Cette génisse est l’antidote à l’oubli. Dieu par l’intermédiaire de Moïse demande à son peuple de lui sacrifier une génisse. Et voici que le peuple ne cesse d’interroger Moïse sur les caractéristiques de la génisse qui lui est demandée. On dirait qu’ils sont égarés, stupides ou sourds. C’est qu’ils ne veulent pas écouter. Ils veulent rester dans leur oubli de Dieu. Dieu à travers toute la sourate et tout le Coran, via son prophète, ses prophètes, combat contre l’oubli de l’Être où s’enferment les hommes. Ils ne savent pas comment est, comment doit être, cette génisse. Au fond ils le savent mais ils ne veulent pas se fatiguer à aller au fond, voir ce qu’il en est.

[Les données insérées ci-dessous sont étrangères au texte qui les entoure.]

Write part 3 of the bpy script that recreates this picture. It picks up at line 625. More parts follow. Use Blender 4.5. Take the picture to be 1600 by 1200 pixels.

Alors, comme pour gagner du temps, comme en espérant tourner en rond indéfiniment, ils posent une question après l’autre, question sur question. Dieu a demandé une génisse, alors au lieu d’obéir ils demandent des détails : s’ils ne peuvent pas oublier la nécessité du sacrifice, qui leur est rappelée, au moins ils s’oublieront dans les détails, ils noieront le sens du sacrifice dans les détails, les règles, le tout-pensé qui leur évitera d’aller chercher à penser par eux-mêmes, c’est-à-dire à chercher la vérité en Dieu.
Pourtant, qu’est-ce que l’homme quand il n’est pas un bœuf (ni une femme semblable à du bétail qu’on parque dans sa propriété (sociétés patriarcales) ou qu’on met en vente (sociétés libérales), ni un domestique des maîtres du monde, ni un parasite des vivants, ni un esclave de ses appétits) ? Qu’est-ce que l’homme face à Dieu ?
« Les mécréants ressemblent à du bétail » (v.171). La racine KFR, qui indique la mécréance, signifie d’abord : « couvrir quelque chose, cacher, oublier, renier ». Le Coran ne cesse de combattre la mécréance et selon un hâdîth, à la fin des temps al-Dajjâl, le diable, apparaîtra dans le monde (venant de contrées iraniennes ou afghanes selon la tradition), borgne et portant inscrites entre les deux yeux les lettres KFR, que seuls les croyants pourront voir. La mécréance consiste à dissimuler et oublier le Vrai, ce qui revient à déshumaniser l’homme, qui ne se laisse plus guider par la Lumière mais par ses ressassements, ses désirs brutaux, ses auto-aveuglements.
Oui, qu’est-ce que l’homme quand il n’est pas une bête humaine, et où va-t-il ? Nous y reviendrons.